By Ernesto Saavedra
This past summer, I was invited to check out a mural some friends of mine were working on located on the outskirts of the Tower District, specifically, on Olive between Arthur and Adoline. It was a beautiful scene, good music and good vibes. The theme of the mural was inspiring as it features two farmworkers, one Mexican and the other Hmong, working the land we often take for granted. Very powerful imagery.
What you see on the cover is an image of a Hmong woman digging through the earth with a garden hoe. If you look closely, you see that there is blood at the end of the garden hoe, symbolic of the pain and sacrifice of working in the fields and digging the land for subsistence. Like many in the Fresno community, my parents worked in the fields to survive when they first came from Mexico and I have family members, young and old, that still do. To see this mural is seeing my parents, my community, and reminds me to never forget and to never disconnect from the earth.
I asked Mauro Carrera, one of the many folks that worked on the mural, how this mural came about and the meaning behind it:
“‘El Choco Fresh’ (Juan Vejar, but he prefers his alias) made this mural possible by linking up with Daniels Appliance to sponsor a mural at their shop.
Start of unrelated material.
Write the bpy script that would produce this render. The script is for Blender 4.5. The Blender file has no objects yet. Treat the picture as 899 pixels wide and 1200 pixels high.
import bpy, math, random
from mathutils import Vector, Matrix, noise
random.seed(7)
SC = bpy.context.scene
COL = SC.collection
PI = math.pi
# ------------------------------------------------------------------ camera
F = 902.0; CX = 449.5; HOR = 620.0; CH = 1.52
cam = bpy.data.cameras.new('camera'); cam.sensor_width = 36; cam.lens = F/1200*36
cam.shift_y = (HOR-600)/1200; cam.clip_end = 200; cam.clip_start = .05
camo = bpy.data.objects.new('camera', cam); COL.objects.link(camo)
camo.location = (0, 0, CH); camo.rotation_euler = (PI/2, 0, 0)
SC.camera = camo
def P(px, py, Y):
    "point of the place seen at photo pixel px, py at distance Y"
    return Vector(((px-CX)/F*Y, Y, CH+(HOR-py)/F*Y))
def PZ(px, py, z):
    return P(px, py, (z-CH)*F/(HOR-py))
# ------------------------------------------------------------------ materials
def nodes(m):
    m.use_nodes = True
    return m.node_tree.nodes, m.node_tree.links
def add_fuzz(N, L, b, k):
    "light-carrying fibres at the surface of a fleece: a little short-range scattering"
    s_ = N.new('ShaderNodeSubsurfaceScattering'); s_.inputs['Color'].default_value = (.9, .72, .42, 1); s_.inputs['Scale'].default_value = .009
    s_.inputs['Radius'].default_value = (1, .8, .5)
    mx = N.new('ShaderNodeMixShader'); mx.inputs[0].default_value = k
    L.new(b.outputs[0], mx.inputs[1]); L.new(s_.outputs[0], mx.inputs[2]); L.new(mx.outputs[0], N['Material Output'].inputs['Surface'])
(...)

Daniels Appliance is a family business, and the younger generation was supportive and gave us all artistic freedom and funding. They only suggested a fieldworker theme but were open to any designs. Choco Fresh and I agreed a fieldworker theme would be great.
“I based the design on an image of a Mexican fieldworker I found online from the 1970s and a second image I got from local photographer Matt Black of a Hmong woman working the Fresno fields.
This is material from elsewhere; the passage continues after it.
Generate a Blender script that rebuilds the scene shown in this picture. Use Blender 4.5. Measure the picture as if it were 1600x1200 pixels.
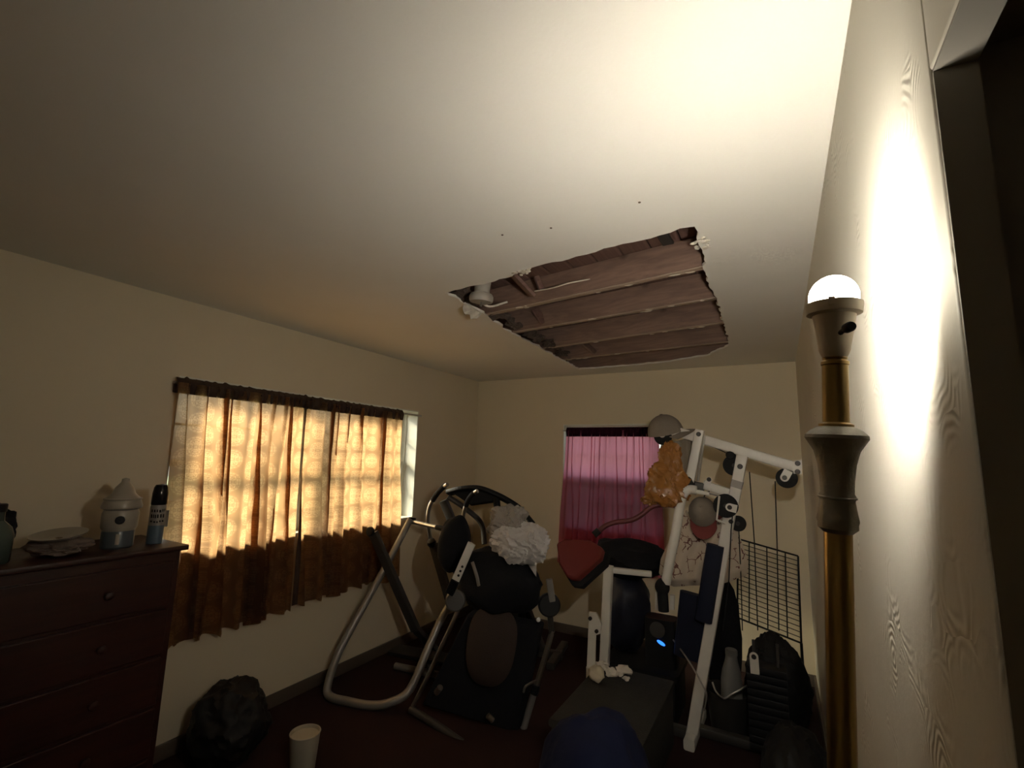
import bpy, bmesh, math, random
from mathutils import Vector, Matrix, noise
from mathutils.geometry import tessellate_polygon

for o in list(bpy.data.objects):
    bpy.data.objects.remove(o)
SC = bpy.context.scene
COL = SC.collection
PI = math.pi

# ------------------------------------------------------------------ camera
cam_d = bpy.data.cameras.new('camera')
cam = bpy.data.objects.new('camera', cam_d)
COL.objects.link(cam)
F_PX, YAW, PITCH, ROLL = 745.084, 0.5091, 0.1533, -0.0268
cam_d.sensor_fit = 'HORIZONTAL'
cam_d.sensor_width = 36.0
cam_d.lens = 36.0 * F_PX / 1600.0
cam_d.clip_start = 0.02
fw = Vector((-math.sin(YAW) * math.cos(PITCH), math.cos(YAW) * math.cos(PITCH), math.sin(PITCH)))
rt = Vector((math.cos(YAW), math.sin(YAW), 0))
dn = fw.cross(rt)
r2 = rt * math.cos(ROLL) + dn * math.sin(ROLL)
d2 = -rt * math.sin(ROLL) + dn * math.cos(ROLL)
cm = Matrix((r2, -d2, -fw)).transposed().to_4x4()
cm.translation = (0, 0, 1.606)
cam.matrix_world = cm
SC.camera = cam

# ------------------------------------------------------------------ world, sun, exposure
BULB_POWER = 4500.0
world = bpy.data.worlds.new('world')
SC.world = world
world.use_nodes = True
wn = world.node_tree
wbg = wn.nodes['Background']
sky = wn.nodes.new('ShaderNodeTexSky')
sky.sky_type = 'NISHITA'
sky.sun_disc = False
sky.sun_elevation = math.radians(34)
sky.sun_rotation = math.radians(-115)
sky.air_density = 1.2
sky.dust_density = 3.0
hs = wn.nodes.new('ShaderNodeHueSaturation')
hs.inputs['Saturation'].default_value = 0.35
wn.links.new(sky.outputs[0], hs.inputs['Color'])
wn.links.new(hs.outputs[0], wbg.inputs[0])
wbg.inputs[1].default_value = 0.2

sun_d = bpy.data.lights.new('sun', 'SUN')
sun = bpy.data.objects.new('sun', sun_d)
COL.objects.link(sun)
sun_dir = Vector((0.78, 0.27, -0.46)).normalized()
sun.rotation_euler = sun_dir.to_track_quat('-Z', 'Y').to_euler()
sun.location = (-8, -2, 6)
sun_d.energy = 2.7
sun_d.angle = math.radians(14)
sun_d.color = (1.0, 0.86, 0.62)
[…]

“Soon after, I invited Rigoberto Garcia to contribute to the mural. Rigo designed a rising sun with a Zapatista print over the rays.
“Ana Pano completed the mural with the green fields in the background and Hmong and Mexica inspired patterns that rise from the ground and interact with the workers.
“We received a lot of love from the community. Many homies from the Barrio Art Collective and Brown Berets joined us for our last paint session. Jonathan Luevanos, Rigoberto Garcia and Jose Torres played very inspiring music. The whole experience culminated in one moment when the guys played a beautiful son jarocho titled ‘La Caña’ where they describe the earth as a dark-skin person sown by injustice and pain, the worker with his tools cultivating the magic and injustice in the crops, and a relentless effort to survive while embracing the good and bad while becoming one with the fields.” View a video of ‘La Caña’ at www.youtube.com/watch?v=pj0I7GgksFk.
“Unfortunately the Choco’s Aztec-inspired glyphs surrounding the mural were later erased because the founder of the business thought they related to graffiti.”
I hope others get inspired to do murals in their communities that tell our stories.